+++ Information shown

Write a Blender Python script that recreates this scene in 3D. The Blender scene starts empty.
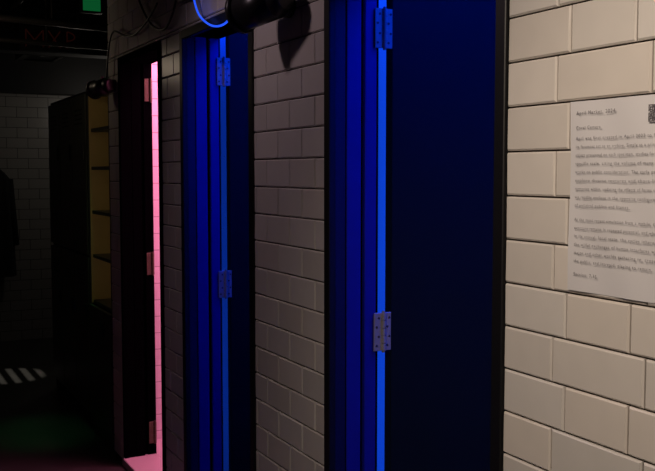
import bpy, bmesh, math, random
from mathutils import Vector, Matrix
random.seed(4)
S=1.3; H=1.25
sc=bpy.context.scene
sc.view_settings.view_transform='Standard'
COL=sc.collection

# ---------------- materials ----------------
def mat(name, col, rough=.5, metal=0, emit=None, es=0, noise=0, nscale=8, spec=.5, bump=0):
    m=bpy.data.materials.new(name); m.use_nodes=True
    nt=m.node_tree; b=nt.nodes['Principled BSDF']
    b.inputs['Base Color'].default_value=(*col,1)
    b.inputs['Roughness'].default_value=rough
    b.inputs['Metallic'].default_value=metal
    b.inputs['Specular IOR Level'].default_value=spec
    tc=nt.nodes.new('ShaderNodeTexCoord')
    n=nt.nodes.new('ShaderNodeTexNoise'); n.inputs['Scale'].default_value=nscale; n.inputs['Detail'].default_value=5
    nt.links.new(tc.outputs['Object'],n.inputs['Vector'])
    mx=nt.nodes.new('ShaderNodeMix'); mx.data_type='RGBA'
    mx.inputs[6].default_value=(*[c*(1-noise) for c in col],1)
    mx.inputs[7].default_value=(*[min(1,c*(1+noise)) for c in col],1)
    nt.links.new(n.outputs['Fac'],mx.inputs[0]); nt.links.new(mx.outputs[2],b.inputs['Base Color'])
    if bump:
        bp=nt.nodes.new('ShaderNodeBump'); bp.inputs['Strength'].default_value=bump; bp.inputs['Distance'].default_value=.003
        nt.links.new(n.outputs['Fac'],bp.inputs['Height']); nt.links.new(bp.outputs[0],b.inputs['Normal'])
    if emit:
        b.inputs['Emission Color'].default_value=(*emit,1); b.inputs['Emission Strength'].default_value=es
    return m

def tile_mat(name,col,grout,axis='xz',w=.15*S,h=.075*S,rough=.25):
    m=bpy.data.materials.new(name); m.use_nodes=True
    nt=m.node_tree; b=nt.nodes['Principled BSDF']; b.inputs['Roughness'].default_value=rough
    g=nt.nodes.new('ShaderNodeNewGeometry'); sp=nt.nodes.new('ShaderNodeSeparateXYZ'); cb=nt.nodes.new('ShaderNodeCombineXYZ')
    nt.links.new(g.outputs['Position'],sp.inputs[0])
    nt.links.new(sp.outputs['X' if axis[0]=='x' else 'Y'],cb.inputs[0]); nt.links.new(sp.outputs['Z'],cb.inputs[1])
    br=nt.nodes.new('ShaderNodeTexBrick'); br.inputs['Scale'].default_value=1
    br.inputs['Brick Width'].default_value=w; br.inputs['Row Height'].default_value=h
    br.inputs['Mortar Size'].default_value=.0025; br.inputs['Mortar Smooth'].default_value=.2
    br.inputs['Color1'].default_value=(*col,1); br.inputs['Color2'].default_value=(*[c*.93 for c in col],1)
    br.inputs['Mortar'].default_value=(*grout,1)
    nt.links.new(cb.outputs[0],br.inputs['Vector']); nt.links.new(br.outputs['Color'],b.inputs['Base Color'])
    bp=nt.nodes.new('ShaderNodeBump'); bp.invert=True; bp.inputs['Strength'].default_value=.6; bp.inputs['Distance'].default_value=.003
    nt.links.new(br.outputs['Fac'],bp.inputs['Height']); nt.links.new(bp.outputs[0],b.inputs['Normal'])
    return m

def glaze_mat():
    m=bpy.data.materials.new('white_glazed_tile'); m.use_nodes=True
    nt=m.node_tree; b=nt.nodes['Principled BSDF']; b.inputs['Roughness'].default_value=.28
    b.inputs['Specular IOR Level'].default_value=.5
    a=nt.nodes.new('ShaderNodeAttribute'); a.attribute_name='tilecol'
    n=nt.nodes.new('ShaderNodeTexNoise'); n.inputs['Scale'].default_value=14; n.inputs['Detail'].default_value=4
    tc=nt.nodes.new('ShaderNodeTexCoord'); nt.links.new(tc.outputs['Object'],n.inputs['Vector'])
    mr=nt.nodes.new('ShaderNodeMapRange'); mr.inputs[3].default_value=.93; mr.inputs[4].default_value=1.04
    nt.links.new(n.outputs['Fac'],mr.inputs[0])
    mx=nt.nodes.new('ShaderNodeMix'); mx.data_type='RGBA'; mx.blend_type='MULTIPLY'; mx.inputs[0].default_value=1
    nt.links.new(a.outputs['Color'],mx.inputs[6]); nt.links.new(mr.outputs[0],mx.inputs[7])
    nt.links.new(mx.outputs[2],b.inputs['Base Color'])
    bp=nt.nodes.new('ShaderNodeBump'); bp.inputs['Strength'].default_value=.12; bp.inputs['Distance'].default_value=.004
    nt.links.new(n.outputs['Fac'],bp.inputs['Height']); nt.links.new(bp.outputs[0],b.inputs['Normal'])
    return m

M_glaze=glaze_mat()
M_grout=mat('dark_grout',(.035,.022,.015),.9,noise=.3,nscale=30)
M_black=mat('black_paint',(.006,.006,.008),.45,noise=.2)
M_matte=mat('matte_black_paint',(.0015,.0015,.002),.9,noise=.2,spec=0)
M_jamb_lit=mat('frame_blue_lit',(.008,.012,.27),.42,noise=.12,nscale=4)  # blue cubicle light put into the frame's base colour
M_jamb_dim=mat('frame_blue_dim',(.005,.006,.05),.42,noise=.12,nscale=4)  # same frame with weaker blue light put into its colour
M_door=mat('door_paint',(.007,.012,.0085),.5,noise=.15,nscale=3,spec=.18)
M_steel=mat('brushed_steel',(.50,.46,.34),.35,.35,noise=.1,nscale=40)
M_hinge_dim=mat('dimmed_hinge_metal',(.10,.09,.05),.5,.4,noise=.1,nscale=40)  # hinge metal darkened to dim the hinges on the pink-lit door
M_screw=mat('screw_steel',(.10,.09,.08),.4,.5)
M_plastic=mat('black_plastic',(.012,.012,.013),.35,noise=.2)
M_pipe=mat('pipe_paint',(.06,.055,.045),.4,noise=.3)
M_floor=mat('dark_concrete',(.045,.045,.042),.38,noise=.5,nscale=3,bump=.4)
M_cubfl=mat('cubicle_floor',(.5,.48,.46),.4,noise=.1,nscale=3)
M_ceil=mat('ceiling_black',(.012,.012,.012),.8,noise=.3)
M_intp=mat('interior_white_paint',(.75,.75,.75),.5,noise=.03)
M_intx=tile_mat('tile_interior_x',(.75,.75,.75),(.4,.4,.4),'xz')
M_inty=tile_mat('tile_interior_y',(.75,.75,.75),(.4,.4,.4),'yz')
M_backt=tile_mat('tile_back',(.30,.29,.27),(.04,.04,.04),'xz')
M_plaster=mat('dark_plaster',(.06,.055,.05),.8,noise=.2)
M_lock=mat('locker_paint',(.05,.053,.036),.42,noise=.2,nscale=5)
M_lockdark=mat('locker_shadow_gap',(.005,.005,.005),.7)
M_yel=mat('yellow_laminate',(.60,.42,.13),.5,noise=.15)
M_paper=mat('paper',(.74,.73,.75),.85,noise=.03,nscale=3)
M_ink=mat('ink',(.12,.11,.12),.8)
M_blueW=mat('blue_el_wire',(.0,.05,.6),.4,emit=(.02,.10,1),es=1.0)
M_green=mat('green_lamp',(.0,.1,.03),.4,emit=(.02,.6,.15),es=.11)
M_red=mat('red_neon',(.03,.01,.01),.4,emit=(.6,.10,.06),es=.010)
M_cloth=mat('dark_cloth',(.008,.008,.010),.95,noise=.4,nscale=20,bump=1)
M_lens=mat('lens_glass',(.01,.01,.01),.35)

# ---------------- mesh helpers (D units -> *S) ----------------
def obj_from_bm(bm,name,m,parent=None,smooth=False):
    me=bpy.data.meshes.new(name)
    for v in bm.verts: v.co*=S
    bm.normal_update(); bm.to_mesh(me); bm.free()
    me.materials.append(m)
    if smooth:
        for p in me.polygons: p.use_smooth=True
    o=bpy.data.objects.new(name,me); COL.objects.link(o)
    if parent: o.parent=parent
    return o
def addbox(bm,x0,x1,y0,y1,z0,z1):
    vs=[bm.verts.new((x,y,z)) for x in(x0,x1) for y in(y0,y1) for z in(z0,z1)]
    for f in ((0,1,3,2),(4,6,7,5),(0,4,5,1),(2,3,7,6),(0,2,6,4),(1,5,7,3)): bm.faces.new([vs[i] for i in f])
    return vs
def box(name,b,m,parent=None,bev=0):
    bm=bmesh.new(); addbox(bm,*b)
    bmesh.ops.recalc_face_normals(bm,faces=bm.faces)
    if bev: bmesh.ops.bevel(bm,geom=bm.edges[:],offset=bev,segments=2,affect='EDGES')
    return obj_from_bm(bm,name,m,parent)
def boxes(name,lst,m,parent=None,bev=0):
    bm=bmesh.new()
    for b in lst: addbox(bm,*b)
    bmesh.ops.recalc_face_normals(bm,faces=bm.faces)
    if bev: bmesh.ops.bevel(bm,geom=bm.edges[:],offset=bev,segments=1,affect='EDGES')
    return obj_from_bm(bm,name,m,parent)
def cyl(name,p0,p1,r0,r1,m,parent=None,seg=32,bm=None):
    own=bm is None
    if own: bm=bmesh.new()
    p0=Vector(p0);p1=Vector(p1);d=p1-p0
    mt=Matrix.Translation((p0+p1)/2)@d.to_track_quat('Z','Y').to_matrix().to_4x4()
    bmesh.ops.create_cone(bm,cap_ends=True,segments=seg,radius1=r0,radius2=r1,depth=d.length,matrix=mt)
    if own:
        o=obj_from_bm(bm,name,m,parent)
        for p in o.data.polygons: p.use_smooth=len(p.vertices)==4
        return o
def empty(name):
    e=bpy.data.objects.new(name,None); COL.objects.link(e); e.empty_display_size=.1; return e
def cable(name,pts,r,m,parent=None):
    c=bpy.data.curves.new(name,'CURVE'); c.dimensions='3D'; c.bevel_depth=r*S; c.bevel_resolution=3
    sp=c.splines.new('NURBS'); sp.points.add(len(pts)-1); sp.order_u=4; sp.use_endpoint_u=True
    for i,p in enumerate(pts): sp.points[i].co=(p[0]*S,p[1]*S,p[2]*S,1)
    c.materials.append(m)
    o=bpy.data.objects.new(name,c); COL.objects.link(o)
    if parent:o.parent=parent
    return o

# ---------------- layout ----------------
DOORS=[(1.247,1.919),(2.355,2.983),(3.207,3.790)]
TOP=1.722; CEIL=2.2; WEND=3.97; TH=.127; Y0=-1.0; YB=7.0; XL=-1.9; XR=1.15
segs=[(Y0,DOORS[0][0]),(DOORS[0][1],DOORS[1][0]),(DOORS[1][1],DOORS[2][0]),(DOORS[2][1],WEND)]
core=[(0,TH,a,b,0,TOP) for a,b in segs]+[(0,TH,Y0,WEND,TOP,CEIL)]
wall=boxes('wall_right',core,M_grout)
def build_tiles():
    bm=bmesh.new(); lay=bm.loops.layers.float_color.new('tilecol')
    g=.0015; t=.0065; bv=.0028
    def tile(y0,y1,z0,z1):
        if y1-y0<.010 or z1-z0<.010: return
        tl=random.uniform(-.0006,.0006); t2=random.uniform(-.0006,.0006)
        y0+=g;y1-=g;z0+=g;z1-=g
        B=[bm.verts.new(p) for p in((.001,y0,z0),(.001,y1,z0),(.001,y1,z1),(.001,y0,z1))]
        Mv=[bm.verts.new(p) for p in((-t+bv,y0,z0),(-t+bv,y1,z0),(-t+bv,y1,z1),(-t+bv,y0,z1))]
        T=[bm.verts.new(p) for p in((-t+tl,y0+bv,z0+bv),(-t+t2,y1-bv,z0+bv),(-t-tl,y1-bv,z1-bv),(-t-t2,y0+bv,z1-bv))]
        v=random.uniform(.93,1.03); w=random.uniform(-.012,.012)
        c=(.80*v+w,.755*v,.70*v-w,1)
        fs=[bm.faces.new(T)]
        for i in range(4):
            j=(i+1)%4
            fs.append(bm.faces.new((Mv[i],Mv[j],T[j],T[i]))); fs.append(bm.faces.new((B[i],B[j],Mv[j],Mv[i])))
        for f in fs:
            for l in f.loops:l[lay]=c
    z=H+.0345; k=0
    while z>0: z-=.075;k-=1
    while z<CEIL:
        A=(k%2==0)
        z0,z1=max(z,0),min(z+.075,CEIL)
        base=2.049 if A else 2.122
        yy=base+.145*20
        js=[]
        while yy>1.35:
            if yy<WEND: js.append(yy)
            yy-=.145
        if A: r=[1.094,.960]; step=.14
        else: r=[1.124,.930]; step=.16
        last=r[-1]
        while last>Y0: last-=step; r.append(last)
        js=[WEND]+js+[DOORS[0][0]+(.05 if A else -.0)]+r
        js=sorted(set(js),reverse=True)
        for b,a in zip(js[:-1],js[1:]):
            a=max(a,Y0)
            parts=[(z0,z1)]
            if z0<TOP<z1: parts=[(z0,TOP),(TOP,z1)]
            for p0,p1 in parts:
                if p0>=TOP-1e-6: tile(a,b,p0,p1); continue
                iv=[(a,b)]
                for d0,d1 in DOORS:
                    nv=[]
                    for u,v in iv:
                        if v<=d0 or u>=d1: nv.append((u,v)); continue
                        if u<d0: nv.append((u,d0))
                        if v>d1: nv.append((d1,v))
                    iv=nv
                for u,v in iv: tile(u,v,p0,p1)
        z+=.075;k+=1
    bmesh.ops.recalc_face_normals(bm,faces=bm.faces)
    return obj_from_bm(bm,'tiles',M_glaze,wall)
build_tiles()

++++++

• [Stated exercise]: Starting at the first line of the material, output exactly the lines up to and including the one with "COL=sc.collection". Do not include the pictures.

• [Solution for this problem]:
Write a Blender Python script that recreates this scene in 3D. The Blender scene starts empty.
import bpy, bmesh, math, random
from mathutils import Vector, Matrix
random.seed(4)
S=1.3; H=1.25
sc=bpy.context.scene
sc.view_settings.view_transform='Standard'
COL=sc.collection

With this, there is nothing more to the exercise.